- **What you have to do**: Retype word for word the first line of the listing and each line after it up to the line with "black_pl, ml, seg=48)", with the pictures taken out.

___ Given data

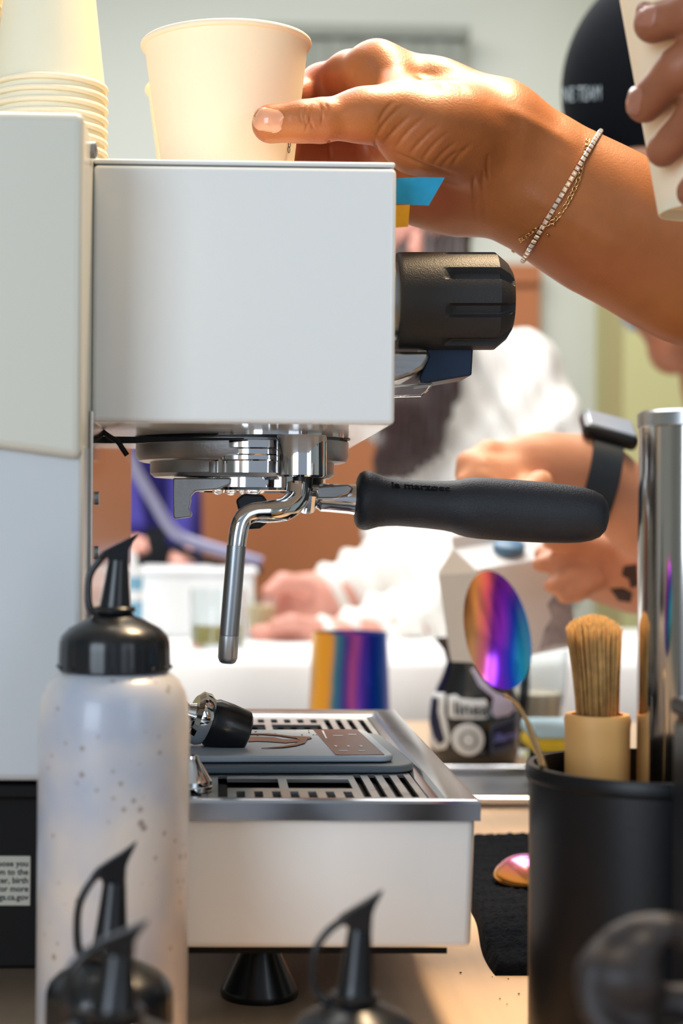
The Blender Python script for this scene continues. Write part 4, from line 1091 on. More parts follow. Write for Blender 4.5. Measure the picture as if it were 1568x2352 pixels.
bh.chain([(1370, 2230, .430, 26), (1440, 2250, .430, 34), (1480, 2260, .430, 34)], 0.006)
bh.chain([(1440, 2250, .430, 34), (1480, 2380, .430, 26)], 0.006)
bh.chain([(1500, 2300, .436, 40), (1640, 2300, .436, 40)], 0.006)
bp_ = W(1505, 2500, .43)
ml = thing('wheel_grip', (bp_[0], .43, .90), 'black plastic wheel-shaped grip with open spokes in the bottom right corner', 'grip')
brown_pl = mat('dark_brown_plastic', '#2A2322', 0.5, var=0.15)
bh.build('spoked_grip', brown_pl, ml, 0.0012)
lathe('grip_base', [(0, 0.9005), (0.019, 0.9005), (0.020, 0.903), (0.018, W(1505, 2400, .43)[2]), (0.012, W(1505, 2370, .43)[2] ), (0, W(1505, 2370, .43)[2])], (bp_[0], .432, 0), black_pl, ml, seg=48)

# ------------------------------------------------------------------ towel and small spoon
def towel():
    vs, fs = [], []; x0, x1, y0, y1 = 0.131, 0.33, 0.768, 1.090; nx, ny = 170, 270
    for i in range(nx + 1):
        for j in range(ny + 1):
            x = x0 + (x1 - x0) * i / nx; y = y0 + (y1 - y0) * j / ny
            e = min(i, nx - i, j, ny - j)
            xx = x + 0.004 * math.sin(y * 30) * (1 - i / nx) * (1 if i < 6 else max(0, 1 - i / 30)); 
            z = 0.9065 - (0.0058 if e == 0 else 0.0016 if e == 1 else 0)
            z += 0.0016 * mnoise.noise(Vector((x * 22, y * 14, 0))) + 0.0010 * math.sin(y * 260 + 3 * mnoise.noise(Vector((x * 30, y * 20, 2)))) * 0.5 + 0.0016 * mnoise.noise(Vector((x * 420, y * 420, 5)))
            vs.append((xx, y, max(z, 0.9005)))
    m = ny + 1
    for i in range(nx):
        for j in range(ny): a = i * m + j; fs.append((a, a + m, a + m + 1, a + 1))
    b = [i * m for i in range(nx + 1)] + [nx * m + j for j in range(1, ny + 1)] + [i * m + ny for i in range(nx - 1, -1, -1)] + [j for j in range(ny - 1, 0, -1)]
    n0 = len(vs)
    for k in b: vs.append((vs[k][0], vs[k][1], 0.9003))
    L = len(b)
    for k in range(L): fs.append((b[k], n0 + k, n0 + (k + 1) % L, b[(k + 1) % L]))
    fs.append(tuple(range(n0, n0 + L)))
    return tag(obj('bar_towel', vs, fs, cloth_bk, None, True), 'folded black terry towel on the counter right of the drip tray', 'towel')
towel()
s3 = thing('small_spoon', W(1200, 2000, .96), 'small rainbow spoon lying bowl down on the black towel', 'spoon')
c_ = W(1203, 1990, .932); c_[2] = 0.9135
U = np.array([0.62, -0.75, -0.02]); U /= np.linalg.norm(U); Nn = np.array([-0.15, -0.35, 0.9]); Nn -= U * (U @ Nn); Nn /= np.linalg.norm(Nn); Vv = np.cross(Nn, U)
spoon_bowl('spoon_bowl', c_, U, Vv, Nn, 0.0205, 0.0155, 0.0080, rainbow3, s3)
tube('spoon_handle', [c_ + U * 0.0190 + np.array([0, 0, 0.0005]), c_ + U * 0.026 + np.array([0, 0, 0.003]), c_ + U * 0.04 + np.array([0, 0, 0.004]), c_ + U * 0.08 + np.array([0, 0, -0.001])], [0.0028, 0.0022, 0.002, 0.0035], rainbow3, s3, 10, flat=0.5, sm=4)
# steel tray
tr = thing('steel_tray', (0.3, 1.3, .90), 'shallow stainless steel tray on the counter behind the machine at right', 'tray')
x0, x1, y0, y1 = 0.10, 0.47, 1.222, 1.378
slab('tray_floor', rrect(x0, x1, y0, y1, 0.015), .9004, .9016, steel, tr)
rp_ = [(x, y, .9058) for x, y in rrect(x0, x1, y0, y1, 0.015)]
tube('tray_edge', rp_, 0.0030, chrome, tr, 10, closed=True)
vs = []; fs = []
P_ = rrect(x0, x1, y0, y1, 0.015); n = len(P_)
vs = [(x, y, .9010) for x, y in P_] + [(x, y, .9055) for x, y in P_]; fs = [(i, (i+1) % n, (i+1) % n + n, i + n) for i in range(n)]
o = obj('tray_wall', vs, fs, steel, tr, True, 40); o.modifiers.new('s', 'SOLIDIFY').thickness = 0.0012
# coffee crumbs on the worktop
cr_ = []
for i in range(16):
    x = random.uniform(0.108, 0.17); y = random.uniform(0.66, 0.78); cr_.append(sphere_data((x, y, 0.9006), random.uniform(.0003, .0007), 6, 4, (1, 1, .6)))
vs, fs = join_data(cr_); tag(obj('coffee_crumbs', vs, fs, coffee), 'scattered dark coffee crumbs on the pale worktop', 'crumbs', kind='stuff')

# ------------------------------------------------------------------ pitchers behind the machine
pY = 1.5; pc = W(802, 1600, pY); u = S(pY)
rpz1 = W(802, 1452, pY)[2]
mp_ = thing('milk_pitcher', (pc[0], pY, .90), 'rainbow coloured metal milk pitcher standing behind the drip tray', 'pitcher')
lathe('pitcher_body', [(0, .9004), (93 * u, .9004), (97 * u, .903), (96 * u, .92), (86 * u, rpz1 - 0.002), (87 * u, rpz1), (84 * u, rpz1), (83 * u, rpz1 - 0.004), (92 * u, .91), (0, .905)], (pc[0], pY, 0), rainbow2, mp_, seg=72)
tube('pitcher_handle', [np.array([pc[0] + 0.03 * 0 + 0.012, pY + 0.033, rpz1 - 0.012]), np.array([pc[0] + .02, pY + 0.062, rpz1 - 0.016]), np.array([pc[0] + .022, pY + 0.07, rpz1 - 0.05]), np.array([pc[0] + .014, pY + 0.037, rpz1 - 0.085])], 0.003, rainbow2, mp_, 10, sm=5)
qY = 1.44; qc = W(1090, 1600, qY); u = S(qY)
def zq(py): return W(1090, py, qY)[2]
bpit = thing('milk_pitcher', (qc[0], qY, .90), 'black milk pitcher covered with white and navy stickers, behind the tray', 'pitcher')
prof = [(0, .9004), (88 * u, .9004), (97 * u, .904), (103 * u, zq(1720)), (104 * u, zq(1680)), (103 * u, zq(1640)), (99 * u, zq(1605)), (89 * u, zq(1578)), (76 * u, zq(1550)), (66 * u, zq(1520)), (63 * u, zq(1495)), (66 * u, zq(1475)), (69 * u, zq(1466)), (66 * u, zq(1466)), (60 * u, zq(1495)), (0, zq(1520))]
def spout(a, r, h):
    if h > zq(1505) and r > 50 * u:
        w = max(0, math.cos(a - math.pi)) ** 8; return r + w * 20 * u * min(1, (h - zq(1505)) / (zq(1466) - zq(1505)))
    return r
black_pit = mat('glossy_black_enamel', '#131417', 0.12, var=0.05, coat=0.6)
vs, fs = lathe_data(prof, (qc[0], qY, 0), (0, 0, 1), 96, None)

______

- **Correct response**:
The Blender Python script for this scene continues. Write part 4, from line 1091 on. More parts follow. Write for Blender 4.5. Measure the picture as if it were 1568x2352 pixels.
bh.chain([(1370, 2230, .430, 26), (1440, 2250, .430, 34), (1480, 2260, .430, 34)], 0.006)
bh.chain([(1440, 2250, .430, 34), (1480, 2380, .430, 26)], 0.006)
bh.chain([(1500, 2300, .436, 40), (1640, 2300, .436, 40)], 0.006)
bp_ = W(1505, 2500, .43)
ml = thing('wheel_grip', (bp_[0], .43, .90), 'black plastic wheel-shaped grip with open spokes in the bottom right corner', 'grip')
brown_pl = mat('dark_brown_plastic', '#2A2322', 0.5, var=0.15)
bh.build('spoked_grip', brown_pl, ml, 0.0012)
lathe('grip_base', [(0, 0.9005), (0.019, 0.9005), (0.020, 0.903), (0.018, W(1505, 2400, .43)[2]), (0.012, W(1505, 2370, .43)[2] ), (0, W(1505, 2370, .43)[2])], (bp_[0], .432, 0), black_pl, ml, seg=48)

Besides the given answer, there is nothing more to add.